## begin

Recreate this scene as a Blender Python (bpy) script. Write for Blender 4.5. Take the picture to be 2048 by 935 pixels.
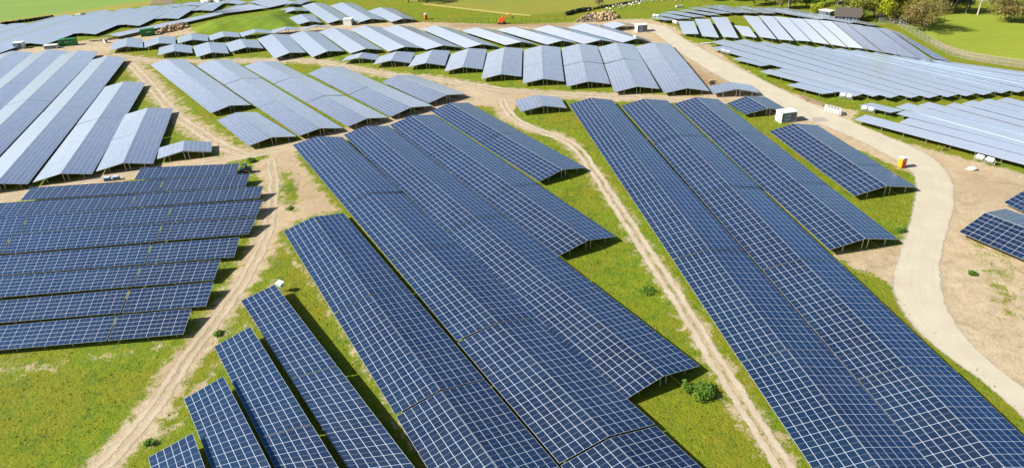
import bpy, bmesh, math, random
import numpy as np
from mathutils import Vector, Matrix
random.seed(7)
rng = np.random.default_rng(7)
R_ = math.radians

# ------------------------------------------------------------------ scene, camera, light
for o in list(bpy.data.objects):
    bpy.data.objects.remove(o)
sc = bpy.context.scene
COL = sc.collection

FPX, PITCH, ROLL, CZ = 1374.63, R_(29.8776), R_(-3.0052), 61.76
FW = np.array([0.0, math.cos(PITCH), -math.sin(PITCH)])
_r0 = np.array([1.0, 0, 0]); _u0 = np.cross(_r0, FW)
RT = _r0 * math.cos(ROLL) + _u0 * math.sin(ROLL)
UP = -_r0 * math.sin(ROLL) + _u0 * math.cos(ROLL)
cam_d = bpy.data.cameras.new('camera'); cam = bpy.data.objects.new('camera', cam_d); COL.objects.link(cam)
m = Matrix.Identity(4)
for i in range(3):
    m[i][0] = RT[i]; m[i][1] = UP[i]; m[i][2] = -FW[i]
m[2][3] = CZ
cam.matrix_world = m
cam_d.sensor_width = 36.0; cam_d.sensor_fit = 'HORIZONTAL'; cam_d.lens = FPX / 2048 * 36
cam_d.clip_start = 1.0; cam_d.clip_end = 6000
sc.camera = cam

SUN_EL, SHADOW_AZ = R_(38), R_(7)          # shadows fall towards +x, a little away from the camera
world = bpy.data.worlds.new('World'); sc.world = world; world.use_nodes = True
wn = world.node_tree.nodes; wl = world.node_tree.links
wn.clear()
sky = wn.new('ShaderNodeTexSky'); sky.sky_type = 'NISHITA'; sky.sun_disc = False
sky.sun_elevation = SUN_EL; sky.altitude = 60; sky.air_density = 1.4; sky.dust_density = 2.0; sky.ozone_density = 1.8
sun_dir = Vector((-math.cos(SHADOW_AZ) * math.cos(SUN_EL), -math.sin(SHADOW_AZ) * math.cos(SUN_EL), math.sin(SUN_EL)))
sky.sun_rotation = math.atan2(sun_dir.x, sun_dir.y) % (2 * math.pi)
bg = wn.new('ShaderNodeBackground'); bg.inputs['Strength'].default_value = 0.054
wo = wn.new('ShaderNodeOutputWorld')
wl.new(sky.outputs[0], bg.inputs[0]); wl.new(bg.outputs[0], wo.inputs[0])
sd = bpy.data.lights.new('sun', 'SUN'); sd.energy = 5.0; sd.angle = R_(0.53); sd.color = (1.0, 0.95, 0.86)
so = bpy.data.objects.new('sun', sd); COL.objects.link(so)
so.rotation_euler = (-sun_dir).to_track_quat('-Z', 'Y').to_euler()
so.location = (-60, 60, 120)
sc.view_settings.view_transform = 'Standard'; sc.view_settings.look = 'None'
sc.view_settings.exposure = 0.78; sc.view_settings.gamma = 1.0
sc.view_settings.use_curve_mapping = False
sc.render.engine = 'CYCLES'
sc.cycles.diffuse_bounces = 2
sc.render.resolution_x = 1024; sc.render.resolution_y = 467

# ------------------------------------------------------------------ helpers
def un(p, z=0.0):
    """point of the place seen at photo position p (2048 px wide) at height z"""
    d = FW + RT * (p[0] - 1024) / FPX - UP * (p[1] - 467.5) / FPX
    t = (z - CZ) / d[2]
    return Vector((d[0] * t, d[1] * t, z))
def uns(ps, z=0.0): return [un(p, z) for p in ps]
def ppm(v):            # photo pixels per metre near a world point (across the view)
    q = np.array(v) - np.array([0, 0, CZ]); return FPX / float(q @ FW)

def props(o, label=None, cat=None, group=None, kind=None):
    if label: o['label'] = label
    if cat: o['category'] = cat
    if group: o['group'] = group
    if kind: o['kind'] = kind
    return o
def empty(name, loc, label, cat, group=None, rz=0.0):
    o = bpy.data.objects.new(name, None); COL.objects.link(o)
    o.location = loc; o.rotation_euler = (0, 0, rz); o.empty_display_size = 0.3
    return props(o, label, cat, group)
def link_mesh(name, me, mats, parent=None, loc=None, smooth=False):
    for mt in (mats if isinstance(mats, (list, tuple)) else [mats]):
        me.materials.append(mt)
    o = bpy.data.objects.new(name, me); COL.objects.link(o)
    if parent is not None: o.parent = parent
    if loc is not None: o.location = loc
    if smooth:
        for p in me.polygons: p.use_smooth = True
    return o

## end

* Task statement *
Please quote the lines of the material, beginning with the first and ending with the one that contains "sc.camera = cam", exactly as written and without any pictures.

* Result *
Recreate this scene as a Blender Python (bpy) script. Write for Blender 4.5. Take the picture to be 2048 by 935 pixels.
import bpy, bmesh, math, random
import numpy as np
from mathutils import Vector, Matrix
random.seed(7)
rng = np.random.default_rng(7)
R_ = math.radians

# ------------------------------------------------------------------ scene, camera, light
for o in list(bpy.data.objects):
    bpy.data.objects.remove(o)
sc = bpy.context.scene
COL = sc.collection

FPX, PITCH, ROLL, CZ = 1374.63, R_(29.8776), R_(-3.0052), 61.76
FW = np.array([0.0, math.cos(PITCH), -math.sin(PITCH)])
_r0 = np.array([1.0, 0, 0]); _u0 = np.cross(_r0, FW)
RT = _r0 * math.cos(ROLL) + _u0 * math.sin(ROLL)
UP = -_r0 * math.sin(ROLL) + _u0 * math.cos(ROLL)
cam_d = bpy.data.cameras.new('camera'); cam = bpy.data.objects.new('camera', cam_d); COL.objects.link(cam)
m = Matrix.Identity(4)
for i in range(3):
    m[i][0] = RT[i]; m[i][1] = UP[i]; m[i][2] = -FW[i]
m[2][3] = CZ
cam.matrix_world = m
cam_d.sensor_width = 36.0; cam_d.sensor_fit = 'HORIZONTAL'; cam_d.lens = FPX / 2048 * 36
cam_d.clip_start = 1.0; cam_d.clip_end = 6000
sc.camera = cam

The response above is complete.